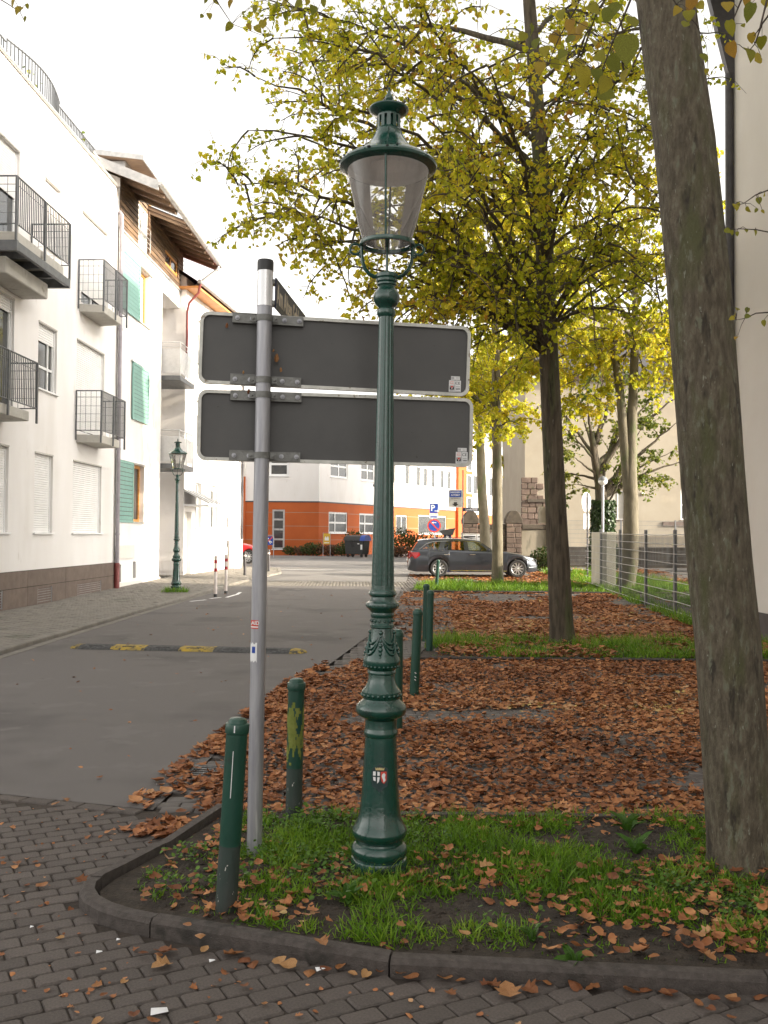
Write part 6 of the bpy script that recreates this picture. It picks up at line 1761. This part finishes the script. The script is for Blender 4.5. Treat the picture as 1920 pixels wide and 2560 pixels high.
# tree B: the lime whose crown fills the upper picture
YB = 14.26
trB = [P(1408, 1614, YB), P(1404, 1560, YB), P(1396, 1400, YB), P(1384, 1150, YB), P(1372, 900, YB), P(1362, 640, YB), P(1350, 380, YB), P(1334, 150, YB), P(1318, -60, YB + .1), P(1312, -260, YB + .1), P(1300, -480, YB)]
trB[0].z = 0
rB = [.19, .178, .168, .157, .150, .138, .12, .105, .09, .06, .03]
tips = []
for (x, y, Y) in ((590, 450, 12.4), (660, 540, 12.2), (620, 330, 12.9), (640, 190, 13.2), (690, 90, 13.0), (760, 20, 12.8), (740, 480, 12.6), (780, 600, 12.9), (820, 660, 13.4), (930, 710, 13.0),
                  (1060, 760, 12.6), (1120, 660, 12.0), (1000, 560, 11.8), (900, 400, 11.8), (820, 260, 12.2), (900, 120, 11.9), (1040, 40, 11.8), (1060, 300, 11.2), (1160, 460, 11.2),
                  (1220, 160, 11.3), (1480, 690, 12.6), (1570, 770, 13.6), (1640, 690, 14.2), (1560, 570, 12.6), (1680, 520, 14.5), (1620, 350, 13.0), (1700, 220, 14.6), (1560, 180, 12.2),
                  (1490, 40, 11.8), (1640, 60, 13.8), (1270, 740, 12.4), (1180, 780, 13.4), (1480, 400, 12.4), (1120, 130, 11.6), (1600, 120, 12.8), (1650, 300, 12.4), (1590, 460, 12.0), (1700, 90, 15), (1520, 280, 11.6)):
    tips.append((P(x, y, Y), None))
for (x, y, Y) in ((820, 420, 16.6), (760, 160, 16.2), (940, 640, 16.4), (1000, 260, 17.2), (1180, 680, 16.8), (1200, 420, 17.4), (1340, 640, 17.2), (1300, 160, 17.4), (1480, 660, 17), (1560, 330, 17), (1660, 640, 16.4), (1500, 90, 17)):
    tips.append((P(x, y, Y), None))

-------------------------

Write out the listing above again, exactly, but with no pictures in the copy.

Write part 6 of the bpy script that recreates this picture. It picks up at line 1761. This part finishes the script. The script is for Blender 4.5. Treat the picture as 1920 pixels wide and 2560 pixels high.
# tree B: the lime whose crown fills the upper picture
YB = 14.26
trB = [P(1408, 1614, YB), P(1404, 1560, YB), P(1396, 1400, YB), P(1384, 1150, YB), P(1372, 900, YB), P(1362, 640, YB), P(1350, 380, YB), P(1334, 150, YB), P(1318, -60, YB + .1), P(1312, -260, YB + .1), P(1300, -480, YB)]
trB[0].z = 0
rB = [.19, .178, .168, .157, .150, .138, .12, .105, .09, .06, .03]
tips = []
for (x, y, Y) in ((590, 450, 12.4), (660, 540, 12.2), (620, 330, 12.9), (640, 190, 13.2), (690, 90, 13.0), (760, 20, 12.8), (740, 480, 12.6), (780, 600, 12.9), (820, 660, 13.4), (930, 710, 13.0),
                  (1060, 760, 12.6), (1120, 660, 12.0), (1000, 560, 11.8), (900, 400, 11.8), (820, 260, 12.2), (900, 120, 11.9), (1040, 40, 11.8), (1060, 300, 11.2), (1160, 460, 11.2),
                  (1220, 160, 11.3), (1480, 690, 12.6), (1570, 770, 13.6), (1640, 690, 14.2), (1560, 570, 12.6), (1680, 520, 14.5), (1620, 350, 13.0), (1700, 220, 14.6), (1560, 180, 12.2),
                  (1490, 40, 11.8), (1640, 60, 13.8), (1270, 740, 12.4), (1180, 780, 13.4), (1480, 400, 12.4), (1120, 130, 11.6), (1600, 120, 12.8), (1650, 300, 12.4), (1590, 460, 12.0), (1700, 90, 15), (1520, 280, 11.6)):
    tips.append((P(x, y, Y), None))
for (x, y, Y) in ((820, 420, 16.6), (760, 160, 16.2), (940, 640, 16.4), (1000, 260, 17.2), (1180, 680, 16.8), (1200, 420, 17.4), (1340, 640, 17.2), (1300, 160, 17.4), (1480, 660, 17), (1560, 330, 17), (1660, 640, 16.4), (1500, 90, 17)):
    tips.append((P(x, y, Y), None))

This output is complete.